A Modern Approach to the Valuation of Unlisted Infrastructure Assets

Measuring the value and risk inherent in unlisted infrastructure investment is plagued with significant methodological issues. CAPM-approached using listed proxied fails to capture the characteristics of infrastructure companies (see Amenc et al 2017) and it is practically impossible to find direct equivalents or comparable for assets that are quite unique and seldom trade.
To respond to this challenge, EDHECinfra has developed a Modern Asset Pricing Methodology to derive produces fair value estimates for equity and senior debt instruments in each infrastructure firm in its Sampled Universe.
In each period, implied excess returns are derived from actual transaction prices and forecast of dividend or senior debt payments. These expected returns represent the aggregate market price of risk for a cross-section of equity or debt investments at that point in time. They are then decomposed into multiple risk factor premia (e.g. the size or leverage risk premia) using a cross-sectional regression.
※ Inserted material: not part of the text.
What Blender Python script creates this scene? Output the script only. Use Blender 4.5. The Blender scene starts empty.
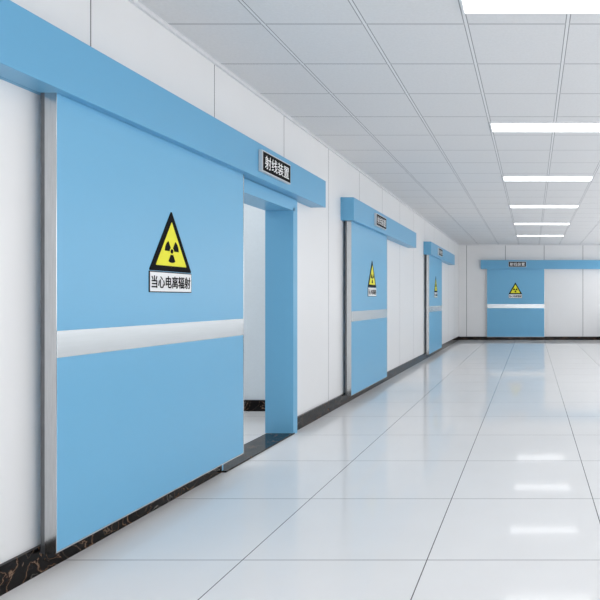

Each risk premia in a given period can then be applied to all relevant investments at that time, whether they are traded or not, using each company’s `factor loadings’ (e.g. its actual size or leverage) to derive a market-implied discount rate for each investment
Given enough data, this form of `hedonic factor pricing’ addresses the biases of observable transaction data and of the uniqueness of each transaction, and focuses on deriving average valuations driven by the price of systematic risk factors that can be extracted from actual transactions i.e. in line with IFRS-13 guidelines.